Le CEO de WPP a toutefois pris soin de rappeler, dans une tribune au Financial Times quelques jours avant l'AG, que c'était lui qui avait pris tous les risques pour bâtir cette multinationale qu'est aujourd'hui WPP. «I act like the owner I am», expliquait-il non sans ironie pour démontrer qu'il n'était pas un CEO tout à fait comme les autres. Mais cela n'a guère calmé des opposants surfant sur le «printemps des actionnaires» qui a déjà fait plusieurs victimes parmi les grands patrons anglo-saxons. Sans compter que le déménagement de WPP de Londres à Dublin, en 2008, qui a permis à WPP de ne payer que 12,5% d'impôts sur ses profits étrangers, a un peu plus écorné l'image de son patron.
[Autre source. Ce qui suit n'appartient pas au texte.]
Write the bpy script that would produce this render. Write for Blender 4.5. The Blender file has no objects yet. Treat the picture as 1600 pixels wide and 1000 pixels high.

Martin Sorrell en profite pour épingler au passage son meilleur ennemi Maurice Lévy, «qui reçoit une indemnité de départ sans devoir partir à la retraite, ce qui me semble assez étrange». Il ajoute: «Le vrai débat sur les rémunérations porte avant tout sur les performances. Or Publicis ne représente que la moitié de la taille de WPP. La comparaison la plus pertinente pour nous, c'est Omnicom, qui représente environ 80-85% de notre volume.» John Wren, patron du groupe américain, a gagné 15,4 millions de dollars, soit une hausse de 40%.

Le patron britannique concède toutefois que l'approche globale de WPP est beaucoup plus proche de celle de ses rivaux français. «Seulement 10% environ de notre chiffre d'affaires est réalisé au Royaume-Uni. Nous avons finalement la même philosophie que Publicis ou Havas, qui doivent eux aussi être orientés vers l'international. Seule l'expansion peut permettre de survivre. Je n'utiliserais pas votre terme très napoléonien de "conquête", simplement d'attitude très différente par rapport aux Américains comme Interpublic et Omnicom qui peuvent dès le départ s'appuyer sur un réservoir de 310 millions d'habitants.» Et de moquer le manque de dynamisme d'Omnicom «qui a tenu son premier conseil d'administration en Chine seulement l'an dernier, alors que nous y étions dès 1989».

Depuis sa création en 1971 et jusqu'à son rachat par Martin Sorrell en 1985, WPP était essentiellement spécialisée dans la fabrication de chariots et de paniers de course. Sous son impulsion, en seulement deux décennies, WPP est devenu le plus grand groupe de communication au monde, avec près de 150 000 employés et une liste impressionnante de filiales: TNS Sofres, Ogilvy, Young & Rubicam, JWT, Kantar et... quelques centaines d'autres. Auparavant, entre 1977 et 1984, Sorrell avait été le directeur financier de Saatchi & Saatchi. Acteur prépondérant de l'expansion de l'agence au Royaume-Uni et aux Etats-Unis, il y fut d'ailleurs surnommé «le troisième frère».
A près de soixante-sept ans, ce petit fils d'immigrés ukrainiens n'est plus considéré comme le brillant capitaine d'industrie qu'il a été depuis près de trois décennies. Sa dernière acquisition de taille remonte à quatre ans. Réputé pour sa tendance au micro-management, se disant lui-même obsédé par la dernière ligne des tableaux comptables, Martin Sorrell est l'antithèse des créatifs publicitaires. Quand on lui demande d'où lui vient sa vocation pour la publicité et la communication, lui qu'on verrait davantage enchaîné avec son coffre-fort au sommet d'une grande banque, il répond: «J'y suis venu un peu par accident, à quarante ans, au cours de ce que j'appellerais ma période d'andropause.» Le mitan de la vie peut faire des miracles.